“Mi condannano sulla base di dubbi e di falsità. Aspetto di consultarmi con i miei avvocati per ricorrere in appello. Sono sicuro che dimostrerò la mia innocenza”. Con queste parole Domenico Lucano, l’ex sindaco del comune calabrese di Riace, aveva lasciato l’aula del Tribunale di Locri, dove, in prima sentenza, era stato condannato a 13 anni e 2 mesi per varie accuse legate alla gestione dei fondi pubblici.
Oggi Lucano cercherà di rispettare quegli auspici difendendo nel corso della seduta di appello il suo “modello Riace”, divenuto famoso internazionalmente quale prototipo di accoglienza inclusiva e cooperativa tra cittadinanza autoctona ed immigrati.
Le accuse e la prima sentenza
Posto agli arresti domiciliari nel 2018, nel settembre 2021 era giunta per Lucano la condanna in primo grado.

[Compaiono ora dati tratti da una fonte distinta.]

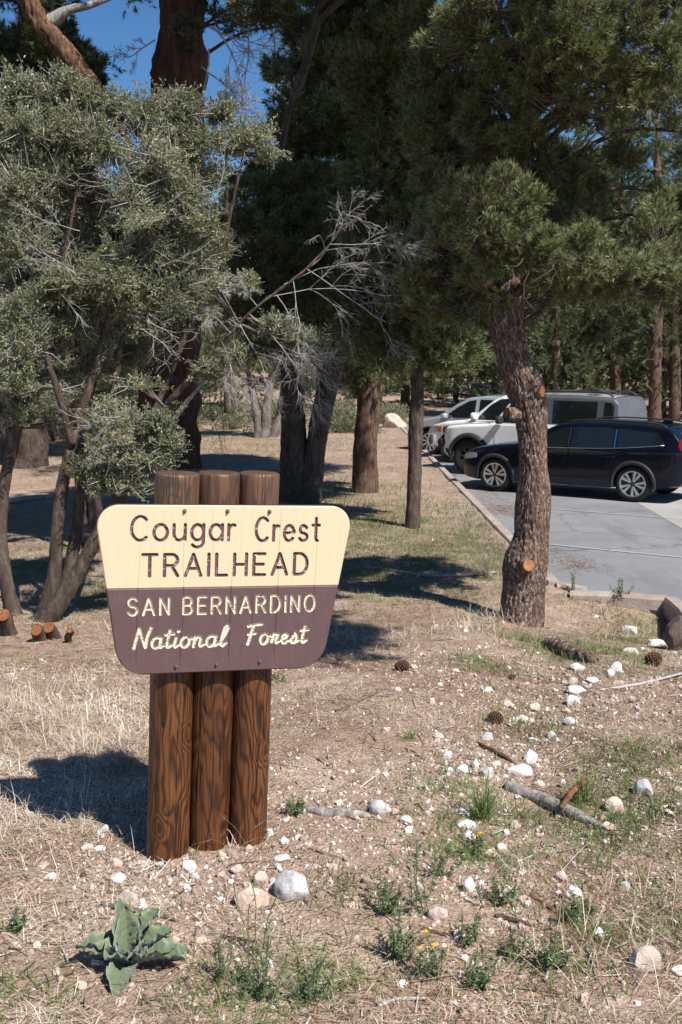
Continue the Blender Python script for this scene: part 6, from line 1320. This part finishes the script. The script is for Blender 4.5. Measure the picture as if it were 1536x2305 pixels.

Le motivazioni a carico dell’ex sindaco calabrese sono state quelle di aver costituito, sotto la veste di attività umanitaria e di integrazione sociale, una associazione a delinquere macchiatasi di abuso d’ufficio, peculato, concussione, truffa, turbativa d’asta, favoreggiamento dell’immigrazione clandestina e falso ideologico.
Per i giudici quella di Riace era una vera e propria cosca, la cui cupola vedeva alla sommità lo stesso Mimmo Lucano, che avrebbe sfruttato illecitamente i fondi statali per arricchirsi e modellarsi una forte immagine politica.
Tale dinamica starebbe alla base della pesante sentenza di 13 anni e 2 mesi di carcere per il deposto primo cittadino calabro, verdetto addirittura doppio nella durata rispetto a quanto chiesto dalla stessa accusa.
Lucano e gli altri 17 condannati a vario titolo sono stati chiamati presso la Corte d’Appello di Reggio Calabria, dove tra oggi e probabilmente il 6 luglio (secondo giorno d’udienza) verranno costituite le parti e saranno esposte le relazioni dei giudici a latere.
Il modello Riace
Da più parti la sentenza a Lucano era stata vista quale frutto di un processo più politico che legale. Il “modello Riace”, dal nome del comune di cui Lucano è stato per tre volte sindaco dal 2004 al 2018, ha saputo proporre un efficace formula rispondente a due problemi centrali per il Meridione: l’accoglienza e gestione dei flussi migratori da un lato; lo spopolamento e conseguente degrado di molte zone soprattutto rurali dall’altro.
Già a partire dal 1998, per corrispondere all’arrivo di alcuni profughi curdi, Lucano iniziò a imbastire quello che poi sarebbe divenuto il “modello Riace” per l’appunto. Capisaldi di questa esperienza sono stati la rivitalizzazione di pratiche artigiane e commerciali quasi scomparse per via dell’emigrazione, tanto interna quanto estera, di molti giovani del Sud (assenze queste sopperite dai migranti impratichiti dagli anziani residenti); nonché la rifioritura dei borghi semidisabitati dove i profughi sono andati ad abitare attuando lavori di restauro ed ammodernamento delle strutture, con benefici significativi per le comunità ivi abitanti.
A quanto pare la fine di questo esempio ventennale di cooperazione, inclusione e mutua crescita, riconosciuto nella sua efficacia da molti organi internazionali, è coincisa con l’ingesso negli uffici del Viminale di Matteo Salvini.
Il leader della Lega ha saputo sfruttare le ondate migratorie degli ultimi anni strumentalmente per accrescere il proprio consenso, utilizzando coloro che al contrario tentavano di gestire il fenomeno nel modo più vantaggioso per tutte le parti coinvolte, quali doppiogiochisti dai mefistofelici propositi.
Naturalmente la giustizia segue un corso indipendente e libero, tuttavia non si può negare che processo e condanna di Mimmo Lucano siano arrivate proprio in un momento in cui il sentire del Paese era inficiato da un dibattito per lo meno tendente alla xenofobia, nonostante il sindaco riacese operasse da ormai vent’anni in progetti di integrazione.